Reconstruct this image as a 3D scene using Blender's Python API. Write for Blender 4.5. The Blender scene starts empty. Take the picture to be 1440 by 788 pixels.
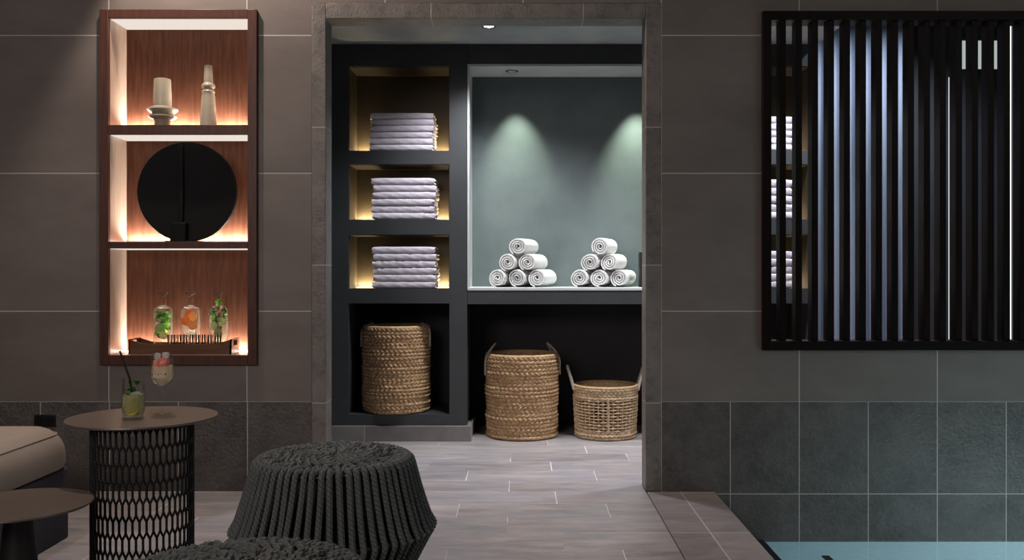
import bpy, bmesh, math, random
from mathutils import Vector, Matrix
random.seed(7)
PI = math.pi
C = bpy.context.scene.collection
SC = bpy.context.scene

# ------------------------------------------------------------------ measures
F, CX, CY, H = 1300.0, 732.0, 382.0, 0.952      # focal length (px), vanishing point, eye height
def PX(px, Y): return (px - CX) * Y / F
def PZ(py, Y): return H - (py - CY) * Y / F
YW = 4.0          # front face of the tiled wall
YU = 5.18         # front face of the towel unit
WT = 0.128        # thickness of the tiled wall at the doorway

# ------------------------------------------------------------------ helpers
class MB:
    def __init__(s): s.v=[]; s.f=[]; s.uv=[]; s.sm=[]
    def add(s, verts, faces, smooth=False, uvs=None):
        o=len(s.v); s.v += [tuple(v) for v in verts]
        for i,f in enumerate(faces):
            s.f.append(tuple(o+k for k in f)); s.sm.append(smooth)
            s.uv.append(uvs[i] if uvs else [(0,0)]*len(f))
    def box(s,x0,x1,y0,y1,z0,z1):
        v=[(x0,y0,z0),(x1,y0,z0),(x1,y1,z0),(x0,y1,z0),(x0,y0,z1),(x1,y0,z1),(x1,y1,z1),(x0,y1,z1)]
        s.add(v,[(3,2,1,0),(4,5,6,7),(0,1,5,4),(1,2,6,5),(2,3,7,6),(3,0,4,7)])
    def tube(s,pts,r,n=8,closed=False,cap=True,vscale=1.0):
        pts=[Vector(p) for p in pts]; m=len(pts)
        rr=r if isinstance(r,(list,tuple)) else [r]*m
        rings=[]; prev=None; L=0; Ls=[0]
        for i in range(m):
            if closed: t=pts[(i+1)%m]-pts[i-1]
            else: t=pts[min(i+1,m-1)]-pts[max(i-1,0)]
            if t.length<1e-9: t=Vector((0,0,1))
            t.normalize()
            if prev is None:
                a=Vector((0,0,1)) if abs(t.z)<.9 else Vector((1,0,0))
                u=t.cross(a).normalized()
            else:
                u=prev-t*prev.dot(t)
                u=u.normalized() if u.length>1e-6 else t.orthogonal().normalized()
            prev=u; w=t.cross(u)
            rings.append([pts[i]+(u*math.cos(2*PI*k/n)+w*math.sin(2*PI*k/n))*rr[i] for k in range(n)])
            if i: L+=(pts[i]-pts[i-1]).length; Ls.append(L)
        vs=[p for q in rings for p in q]; fs=[]; us=[]
        for i in range(m if closed else m-1):
            j=(i+1)%m; l0=Ls[i]*vscale; l1=(Ls[j] if j else L+(pts[0]-pts[-1]).length)*vscale
            for k in range(n):
                k2=(k+1)%n
                fs.append((i*n+k,i*n+k2,j*n+k2,j*n+k))
                us.append([(k/n,l0),((k+1)/n,l0),((k+1)/n,l1),(k/n,l1)])
        s.add(vs,fs,True,us)
        if cap and not closed:
            s.add(rings[0],[tuple(reversed(range(n)))]); s.add(rings[-1],[tuple(range(n))])
    def lathe(s,prof,n=40,c=(0,0,0),smooth=True):
        vs=[];fs=[];idx=[]
        for r,z in prof:
            if r<1e-6: idx.append([len(vs)]*n); vs.append((c[0],c[1],c[2]+z))
            else:
                idx.append([len(vs)+k for k in range(n)])
                vs+=[(c[0]+r*math.cos(2*PI*k/n),c[1]+r*math.sin(2*PI*k/n),c[2]+z) for k in range(n)]
        for a,b in zip(idx[:-1],idx[1:]):
            for k in range(n):
                k2=(k+1)%n; f=[]
                for q in (a[k],a[k2],b[k2],b[k]):
                    if q not in f: f.append(q)
                if len(f)>2: fs.append(tuple(f))
        s.add(vs,fs,smooth)
    def grid(s,fn,nu,nv,cu=False,smooth=True):
        vs=[fn(i,j) for j in range(nv) for i in range(nu)]; fs=[]
        for j in range(nv-1):
            for i in range(nu if cu else nu-1):
                i2=(i+1)%nu
                fs.append((j*nu+i,j*nu+i2,(j+1)*nu+i2,(j+1)*nu+i))
        s.add(vs,fs,smooth)
    def build(s,name,m,parent=None,bevel=0,seg=2,sharp=35,loc=None):
        me=bpy.data.meshes.new(name); me.from_pydata(s.v,[],s.f)
        uvl=me.uv_layers.new(name='UVMap')
        for p,u,sm in zip(me.polygons,s.uv,s.sm):
            p.use_smooth=sm
            for k,li in enumerate(p.loop_indices): uvl.data[li].uv=u[k]
        me.update()
        o=bpy.data.objects.new(name,me); C.objects.link(o)
        for x in (m if isinstance(m,(list,tuple)) else [m]): me.materials.append(x)
        if sharp: me.set_sharp_from_angle(angle=math.radians(sharp))
        if parent: o.parent=parent
        if loc: o.location=loc
        if bevel:
            b=o.modifiers.new('bevel','BEVEL'); b.width=bevel; b.segments=seg; b.limit_method='ANGLE'; b.angle_limit=math.radians(40)
            if seg>2:
                for p in me.polygons: p.use_smooth=True
        return o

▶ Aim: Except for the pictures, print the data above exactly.

▶ Correct response:
Reconstruct this image as a 3D scene using Blender's Python API. Write for Blender 4.5. The Blender scene starts empty. Take the picture to be 1440 by 788 pixels.
import bpy, bmesh, math, random
from mathutils import Vector, Matrix
random.seed(7)
PI = math.pi
C = bpy.context.scene.collection
SC = bpy.context.scene

# ------------------------------------------------------------------ measures
F, CX, CY, H = 1300.0, 732.0, 382.0, 0.952      # focal length (px), vanishing point, eye height
def PX(px, Y): return (px - CX) * Y / F
def PZ(py, Y): return H - (py - CY) * Y / F
YW = 4.0          # front face of the tiled wall
YU = 5.18         # front face of the towel unit
WT = 0.128        # thickness of the tiled wall at the doorway

# ------------------------------------------------------------------ helpers
class MB:
    def __init__(s): s.v=[]; s.f=[]; s.uv=[]; s.sm=[]
    def add(s, verts, faces, smooth=False, uvs=None):
        o=len(s.v); s.v += [tuple(v) for v in verts]
        for i,f in enumerate(faces):
            s.f.append(tuple(o+k for k in f)); s.sm.append(smooth)
            s.uv.append(uvs[i] if uvs else [(0,0)]*len(f))
    def box(s,x0,x1,y0,y1,z0,z1):
        v=[(x0,y0,z0),(x1,y0,z0),(x1,y1,z0),(x0,y1,z0),(x0,y0,z1),(x1,y0,z1),(x1,y1,z1),(x0,y1,z1)]
        s.add(v,[(3,2,1,0),(4,5,6,7),(0,1,5,4),(1,2,6,5),(2,3,7,6),(3,0,4,7)])
    def tube(s,pts,r,n=8,closed=False,cap=True,vscale=1.0):
        pts=[Vector(p) for p in pts]; m=len(pts)
        rr=r if isinstance(r,(list,tuple)) else [r]*m
        rings=[]; prev=None; L=0; Ls=[0]
        for i in range(m):
            if closed: t=pts[(i+1)%m]-pts[i-1]
            else: t=pts[min(i+1,m-1)]-pts[max(i-1,0)]
            if t.length<1e-9: t=Vector((0,0,1))
            t.normalize()
            if prev is None:
                a=Vector((0,0,1)) if abs(t.z)<.9 else Vector((1,0,0))
                u=t.cross(a).normalized()
            else:
                u=prev-t*prev.dot(t)
                u=u.normalized() if u.length>1e-6 else t.orthogonal().normalized()
            prev=u; w=t.cross(u)
            rings.append([pts[i]+(u*math.cos(2*PI*k/n)+w*math.sin(2*PI*k/n))*rr[i] for k in range(n)])
            if i: L+=(pts[i]-pts[i-1]).length; Ls.append(L)
        vs=[p for q in rings for p in q]; fs=[]; us=[]
        for i in range(m if closed else m-1):
            j=(i+1)%m; l0=Ls[i]*vscale; l1=(Ls[j] if j else L+(pts[0]-pts[-1]).length)*vscale
            for k in range(n):
                k2=(k+1)%n
                fs.append((i*n+k,i*n+k2,j*n+k2,j*n+k))
                us.append([(k/n,l0),((k+1)/n,l0),((k+1)/n,l1),(k/n,l1)])
        s.add(vs,fs,True,us)
        if cap and not closed:
            s.add(rings[0],[tuple(reversed(range(n)))]); s.add(rings[-1],[tuple(range(n))])
    def lathe(s,prof,n=40,c=(0,0,0),smooth=True):
        vs=[];fs=[];idx=[]
        for r,z in prof:
            if r<1e-6: idx.append([len(vs)]*n); vs.append((c[0],c[1],c[2]+z))
            else:
                idx.append([len(vs)+k for k in range(n)])
                vs+=[(c[0]+r*math.cos(2*PI*k/n),c[1]+r*math.sin(2*PI*k/n),c[2]+z) for k in range(n)]
        for a,b in zip(idx[:-1],idx[1:]):
            for k in range(n):
                k2=(k+1)%n; f=[]
                for q in (a[k],a[k2],b[k2],b[k]):
                    if q not in f: f.append(q)
                if len(f)>2: fs.append(tuple(f))
        s.add(vs,fs,smooth)
    def grid(s,fn,nu,nv,cu=False,smooth=True):
        vs=[fn(i,j) for j in range(nv) for i in range(nu)]; fs=[]
        for j in range(nv-1):
            for i in range(nu if cu else nu-1):
                i2=(i+1)%nu
                fs.append((j*nu+i,j*nu+i2,(j+1)*nu+i2,(j+1)*nu+i))
        s.add(vs,fs,smooth)
    def build(s,name,m,parent=None,bevel=0,seg=2,sharp=35,loc=None):
        me=bpy.data.meshes.new(name); me.from_pydata(s.v,[],s.f)
        uvl=me.uv_layers.new(name='UVMap')
        for p,u,sm in zip(me.polygons,s.uv,s.sm):
            p.use_smooth=sm
            for k,li in enumerate(p.loop_indices): uvl.data[li].uv=u[k]
        me.update()
        o=bpy.data.objects.new(name,me); C.objects.link(o)
        for x in (m if isinstance(m,(list,tuple)) else [m]): me.materials.append(x)
        if sharp: me.set_sharp_from_angle(angle=math.radians(sharp))
        if parent: o.parent=parent
        if loc: o.location=loc
        if bevel:
            b=o.modifiers.new('bevel','BEVEL'); b.width=bevel; b.segments=seg; b.limit_method='ANGLE'; b.angle_limit=math.radians(40)
            if seg>2:
                for p in me.polygons: p.use_smooth=True
        return o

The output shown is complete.